Getting back to the Oden Slinky: the cost isn't much. The most he's going to get in salary at this point is the mini mid-level. There are not a whole lot of other usable big men at that price point out there. The back-up plan for one team in the Oden mix is Cole Aldrich. Oden will, like Bynum in Philly in 2012-13, draw some attention and maybe some pressure and angst from the fanbase the first time he's in a suit on the bench. But the team that picks him up won't have given up an All-Star, $15 million in salary or any of that.

Bynum hurt Philly so much because he was an all-in bet. Oden is two chips at a low-limit table. Oden is jaywalking across an Old West dirt path. He's skydiving from the top bunk. There's just not much risk at this point because there's not much cost.

And in fact, in a salary cap league, finding gems with low monetary and asset costs is a huge part of the game. Drafting studs late in the first round and in the second? Low risk, potential for high reward. Signing cheap players who are fighting long histories of injury but are dedicated to making it in the league? Low risk, potential for high reward. Picking up a couple of prospects and picks by trading a star you're going to lose anyway (as the Magic did with Dwight Howard in the Bynum trade)? Low risk, potential for high reward.

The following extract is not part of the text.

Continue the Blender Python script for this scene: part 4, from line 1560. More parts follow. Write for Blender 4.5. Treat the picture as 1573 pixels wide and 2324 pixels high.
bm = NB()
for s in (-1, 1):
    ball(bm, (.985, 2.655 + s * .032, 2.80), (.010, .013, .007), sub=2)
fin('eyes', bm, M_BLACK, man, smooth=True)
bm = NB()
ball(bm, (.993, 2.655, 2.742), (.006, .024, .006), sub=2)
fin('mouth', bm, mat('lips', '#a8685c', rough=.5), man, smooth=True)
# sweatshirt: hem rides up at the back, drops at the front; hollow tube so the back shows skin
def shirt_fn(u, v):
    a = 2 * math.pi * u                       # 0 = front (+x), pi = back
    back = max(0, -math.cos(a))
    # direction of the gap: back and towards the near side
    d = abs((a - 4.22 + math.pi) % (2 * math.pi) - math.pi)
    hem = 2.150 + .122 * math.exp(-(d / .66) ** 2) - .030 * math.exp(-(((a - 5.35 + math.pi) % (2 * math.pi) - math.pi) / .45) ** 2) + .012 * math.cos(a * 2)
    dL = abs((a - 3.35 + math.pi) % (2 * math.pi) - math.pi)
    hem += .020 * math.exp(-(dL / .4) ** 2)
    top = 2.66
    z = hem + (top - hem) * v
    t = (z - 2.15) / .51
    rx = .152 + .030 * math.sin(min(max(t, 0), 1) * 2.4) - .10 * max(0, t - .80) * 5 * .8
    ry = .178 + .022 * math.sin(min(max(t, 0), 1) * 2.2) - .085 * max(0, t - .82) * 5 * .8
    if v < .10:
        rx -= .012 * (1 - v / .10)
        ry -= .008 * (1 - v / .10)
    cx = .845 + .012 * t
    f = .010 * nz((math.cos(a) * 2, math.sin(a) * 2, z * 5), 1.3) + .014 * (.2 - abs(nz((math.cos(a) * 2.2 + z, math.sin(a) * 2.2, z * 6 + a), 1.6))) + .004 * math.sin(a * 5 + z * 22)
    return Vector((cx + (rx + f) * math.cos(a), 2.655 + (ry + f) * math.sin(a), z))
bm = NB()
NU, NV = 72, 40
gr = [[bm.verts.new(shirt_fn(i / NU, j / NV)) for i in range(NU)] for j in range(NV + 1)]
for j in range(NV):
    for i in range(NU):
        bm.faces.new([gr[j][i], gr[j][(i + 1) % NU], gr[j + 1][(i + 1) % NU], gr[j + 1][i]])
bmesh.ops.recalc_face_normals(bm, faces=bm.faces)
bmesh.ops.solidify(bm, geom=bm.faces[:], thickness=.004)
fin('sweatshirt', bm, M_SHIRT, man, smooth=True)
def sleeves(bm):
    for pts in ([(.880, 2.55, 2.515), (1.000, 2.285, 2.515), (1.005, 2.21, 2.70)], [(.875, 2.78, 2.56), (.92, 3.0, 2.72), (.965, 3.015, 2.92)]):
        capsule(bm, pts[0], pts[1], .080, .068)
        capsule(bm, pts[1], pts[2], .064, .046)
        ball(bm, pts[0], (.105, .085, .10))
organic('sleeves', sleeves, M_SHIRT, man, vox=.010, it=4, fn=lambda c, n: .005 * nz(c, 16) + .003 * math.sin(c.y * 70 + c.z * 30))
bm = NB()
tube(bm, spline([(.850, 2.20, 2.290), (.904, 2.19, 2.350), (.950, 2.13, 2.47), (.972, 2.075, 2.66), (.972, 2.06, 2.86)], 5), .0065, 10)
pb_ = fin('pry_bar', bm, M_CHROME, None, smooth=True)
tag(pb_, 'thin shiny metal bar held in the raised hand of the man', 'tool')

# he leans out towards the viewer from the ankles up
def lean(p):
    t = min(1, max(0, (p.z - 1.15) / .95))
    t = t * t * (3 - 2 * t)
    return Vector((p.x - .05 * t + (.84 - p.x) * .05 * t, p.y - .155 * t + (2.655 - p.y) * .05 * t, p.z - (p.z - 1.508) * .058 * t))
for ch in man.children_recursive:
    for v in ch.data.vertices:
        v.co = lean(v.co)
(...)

The high-risk decisions -- taking Oden over Durant, giving Brandon Roy $80 million, trading major assets for Bynum, trading Holiday for Noel and a pick -- are the ones you fret over, you analyze, you fret over some more. The low-risk decisions like giving Greg Oden $3 million ... those are nothing. If that Slinky can't be untangled? Oh well. Move on to the jigsaw puzzle that may or may not be missing a handful of pieces.